Фраза Дюма мне импонирует, поскольку история, во всяком случае в литературе, существует не для того, чтобы её аккуратно воспроизводить, а для того, чтобы видеть в ней наиболее эффектные конструкции. Что касается вешания государственных интересов, то есть использования истории — по формуле, кажется, Покровского — как политики, опрокинутой в прошлое, то это, конечно, не нравится мне. Но тут с этим, я боюсь, ничего не поделаешь. Эта участь истории такова, что она с каждым новым правителем получает новое освещение (и не только в России, к сожалению).
Да, действительно история используется как гвоздь, на который в данном случае вешают даже не национальные интересы, а вешают оппонента. Это такая российская традиция. Объективная история здесь никогда не интересовала никого. И может быть, кстати, в этом смысле это лишний раз доказывает любимую мою мысль о том, что есть историография, есть источниковедение, а сама по себе история если и станет когда-либо строгой наукой, то не ранее, чем все-таки мы уловим её механизм, не ранее, чем она получит прогностическую функцию.

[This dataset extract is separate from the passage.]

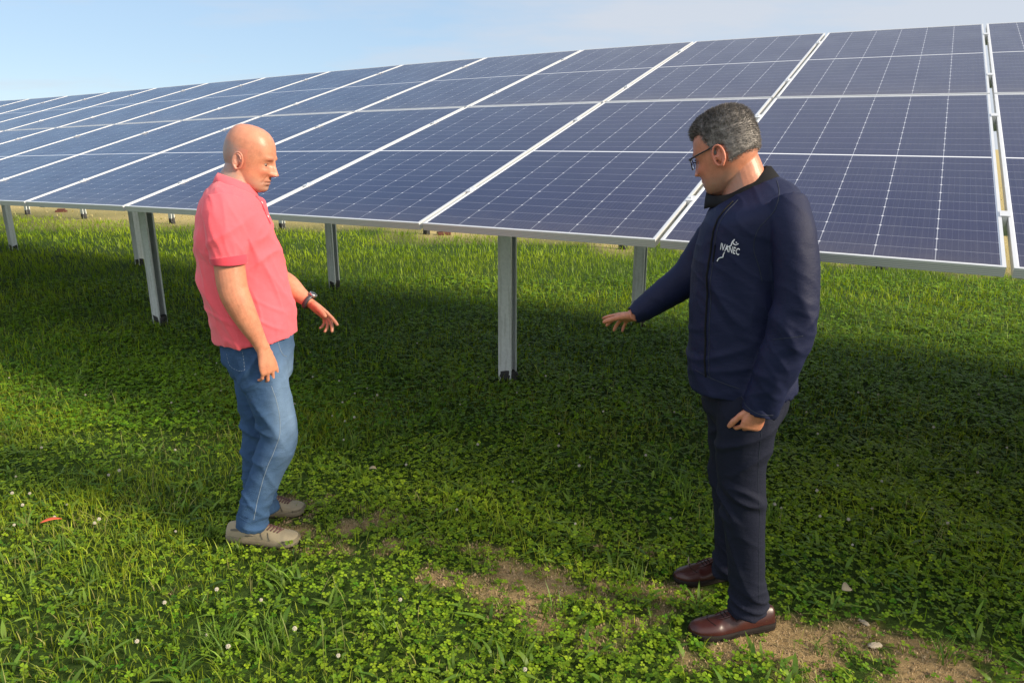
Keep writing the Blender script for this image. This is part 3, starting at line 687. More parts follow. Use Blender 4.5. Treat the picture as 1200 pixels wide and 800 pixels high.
# ---- head: a dense grid shaped by profile tables, in head axes (x forward, y to the person's left, z up)
HT = np.array([  # z, front, back, half width
 (.121,.006,-.028,.018),(.117,.030,-.052,.036),(.107,.052,-.070,.053),(.090,.070,-.084,.065),(.068,.083,-.094,.073),(.042,.0905,-.1005,.0765),(.015,.0925,-.102,.0775),
 (-.008,.0895,-.099,.0765),(-.032,.089,-.091,.0735),(-.052,.089,-.078,.070),(-.070,.0885,-.060,.066),(-.088,.086,-.036,.060),(-.102,.082,-.012,.051),(-.113,.074,.010,.039),(-.120,.058,.028,.022)])
def head_pts(nz=110, na=120, brow=1., nose=1., jaw=1.):
    zs = np.interp(np.linspace(0, 1, nz), np.linspace(0, 1, len(HT)), HT[:,0])
    rings = []
    def cr(col, z): 
        i = np.interp(-z, -HT[:,0], np.arange(len(HT))); j = int(min(i, len(HT)-2)); f = i-j
        p = [HT[max(j-1,0),col], HT[j,col], HT[j+1,col], HT[min(j+2,len(HT)-1),col]]
        return .5*((2*p[1])+(-p[0]+p[2])*f+(2*p[0]-5*p[1]+4*p[2]-p[3])*f*f+(-p[0]+3*p[1]-3*p[2]+p[3])*f**3)
    g = lambda a, s_: math.exp(-(a/s_)**2)
    for z in zs:
        fr_, bk, hw = cr(1, z), cr(2, z), cr(3, z); c = (fr_+bk)/2; h = (fr_-bk)/2; r = []
        lower = min(max((-.02-z)/.08, 0), 1)
        hw *= 1+.04*lower*(jaw-1)
        for q in np.linspace(0, 2*PI, na, endpoint=False):
            cx, sy = math.cos(q), math.sin(q); ex = 2.3 if cx > 0 else 2.15
            x = c+h*np.sign(cx)*abs(cx)**(2/ex); y = hw*np.sign(sy)*abs(sy)**(2/ex)
            if cx > 0:
                f = cx**.5
                ay = abs(y)
                d = 0
                # brow, sockets, cheek bones
                d += .0065*brow*g(z-.020, .009)*g(ay-.028, .020); d += .0005*g(z-.018, .010)*g(y, .012)
                d -= .0125*g(z+.002, .0125)*g(ay-.031, .015); d -= .004*g(z-.0, .008)*g(ay-.013, .006)
                d += .0050*g(ay-.0315, .0150)*(1.15*g(z-.0002, .0046)+.75*g(z+.0128, .0036))   # lids over the eyeball
                d += .0070*g(z+.030, .013)*g(ay-.040, .017); d -= .0010*math.sin(z*900)*g(z-.062,.022)*g(y,.04); d -= .0016*g(z-.020,.02)*g(ay-.006,.0022)
                d -= .0035*g(z+.062, .016)*g(ay-.047, .014)
                # nose
                if z < .016:
                    tt = min(max((.016-z)/.056, 0), 1); base = (.003+.0235*tt**1.0)*nose; wid = .0085+.0068*tt
                    fall = 1 if z > -.037 else g(z+.037, .0095)
                    d += base*fall*g(y, wid)
                d += .0095*nose*g(z+.040, .0065)*g(ay-.0125, .0055)
                d -= .004*g(z+.049, .003)*g(ay-.006, .004)
                # philtrum, lips, chin
                d += .0055*g(z+.0665, .0048)*g(y, .021); d -= .0065*g(z+.0725, .0022)*g(y, .024); d += .006*g(z+.0785, .0048)*g(y, .019)
                d -= .0045*g(z+.0885, .0052)*g(y, .022); d += .0055*g(z+.104, .011)*g(y, .020)
                # nasolabial fold and mouth corner
                fx = .0185+.55*(-.045-z) if z < -.045 else .0185
                if -.078 < z < -.040: d -= .0042*g(ay-fx-.004, .0038)
                d -= .003*g(z+.0725, .005)*g(ay-.0265, .004)
                # crow's feet and bag under the eye
                d -= .0012*g(z+.0165, .0022)*g(ay-.031, .014)
                d += .0012*g(z+.0215, .003)*g(ay-.030, .013)
                x += d*f
            r.append(np.array([x, y, z]))
        rings.append(r)
    return rings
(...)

Мне кажется, что моя теория циклической истории, по крайней мере в России, она имеет некоторый прогностический вес, но только в том смысле, в каком это приложимо к России. За её пределами история не является кругом. Например, в Америке она является синусоидой, в Европе — более сложной кривой, где-то — точкой (например, как мне кажется, на исламском Востоке). Но, по большому счету, не постижима пока, не написана ещё история с точки зрения её алгоритмов. Ближе остальных к этому подошел Тойнби, но его циклическая теория тоже регулярно подвергается критике. Поэтому, ничего не поделаешь, история — это пространство свободных интерпретаций. Пока этим занимаются художники — все хорошо. А когда занимаются политики — тогда уже святых выноси.